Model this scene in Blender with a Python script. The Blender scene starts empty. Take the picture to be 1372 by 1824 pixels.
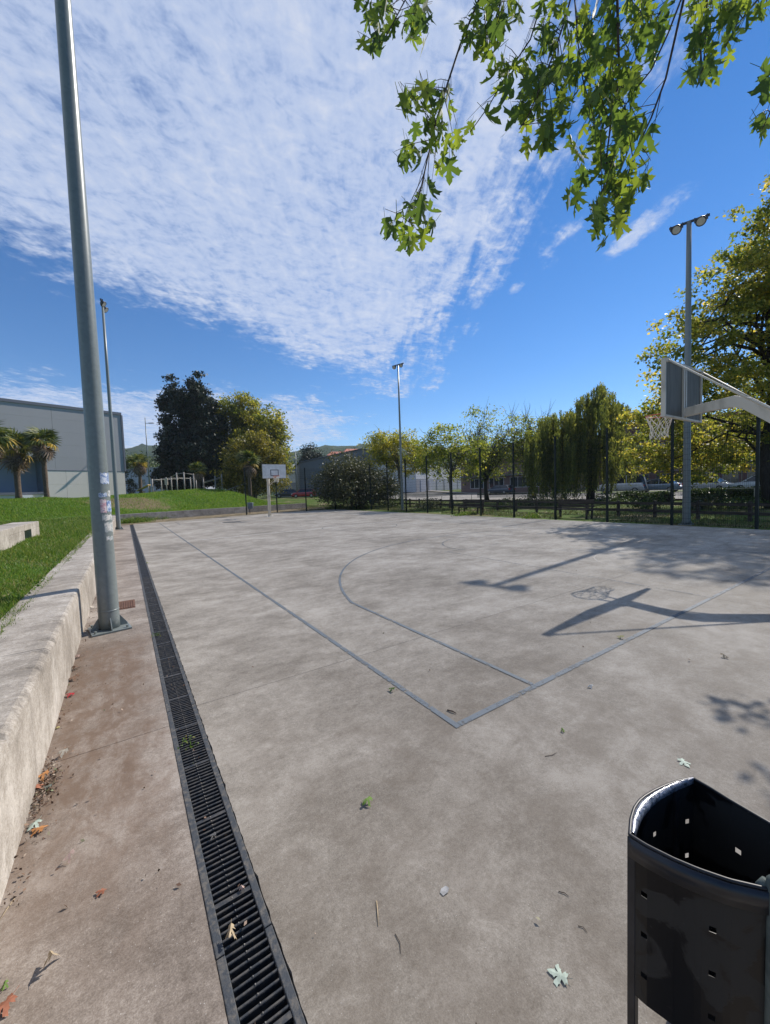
import bpy, bmesh, math, random
import numpy as np
from mathutils import Vector, Matrix

random.seed(7)
rng = np.random.default_rng(7)
SC = bpy.context.scene
COL = SC.collection

# ------------------------------------------------------------------ camera
FPX = 691.68            # focal length in pixels of a 1372 x 1824 picture
PITCH, ROLL, YAW = -0.0554, -0.0343, 0.5891
CAMP = np.array([-1.8784, -1.9833, 1.7004])
CF = np.array([math.sin(YAW) * math.cos(PITCH), math.cos(YAW) * math.cos(PITCH), math.sin(PITCH)])
_r = np.array([math.cos(YAW), -math.sin(YAW), 0.0])
_u = np.cross(_r, CF)
CR = _r * math.cos(ROLL) + _u * math.sin(ROLL)
CU = -_r * math.sin(ROLL) + _u * math.cos(ROLL)
cd = bpy.data.cameras.new('camera')
cd.sensor_fit = 'VERTICAL'
cd.sensor_height = 36.0
cd.lens = FPX / 1824.0 * 36.0
cd.clip_start = 0.05
cd.clip_end = 6000
cam = bpy.data.objects.new('camera', cd)
COL.objects.link(cam)
cam.matrix_world = Matrix(((CR[0], CU[0], -CF[0], CAMP[0]), (CR[1], CU[1], -CF[1], CAMP[1]),
                           (CR[2], CU[2], -CF[2], CAMP[2]), (0, 0, 0, 1)))
SC.camera = cam

# ------------------------------------------------------------------ world, sun, exposure
SUN_EL, SUN_AZ = math.radians(40.9), math.radians(83.2)     # azimuth from +Y towards +X
SUN = np.array([math.sin(SUN_AZ) * math.cos(SUN_EL), math.cos(SUN_AZ) * math.cos(SUN_EL), math.sin(SUN_EL)])
sl = bpy.data.lights.new('sun', 'SUN')
sl.energy = 5.0
sl.angle = math.radians(0.5)
sl.color = (1.0, 0.935, 0.85)
so = bpy.data.objects.new('sun', sl)
COL.objects.link(so)
so.rotation_euler = Vector(SUN).to_track_quat('Z', 'Y').to_euler()
so.location = (30, 10, 40)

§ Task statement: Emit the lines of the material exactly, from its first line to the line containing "COL = SC.collection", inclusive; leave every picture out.

§ Output for this task:
Model this scene in Blender with a Python script. The Blender scene starts empty. Take the picture to be 1372 by 1824 pixels.
import bpy, bmesh, math, random
import numpy as np
from mathutils import Vector, Matrix

random.seed(7)
rng = np.random.default_rng(7)
SC = bpy.context.scene
COL = SC.collection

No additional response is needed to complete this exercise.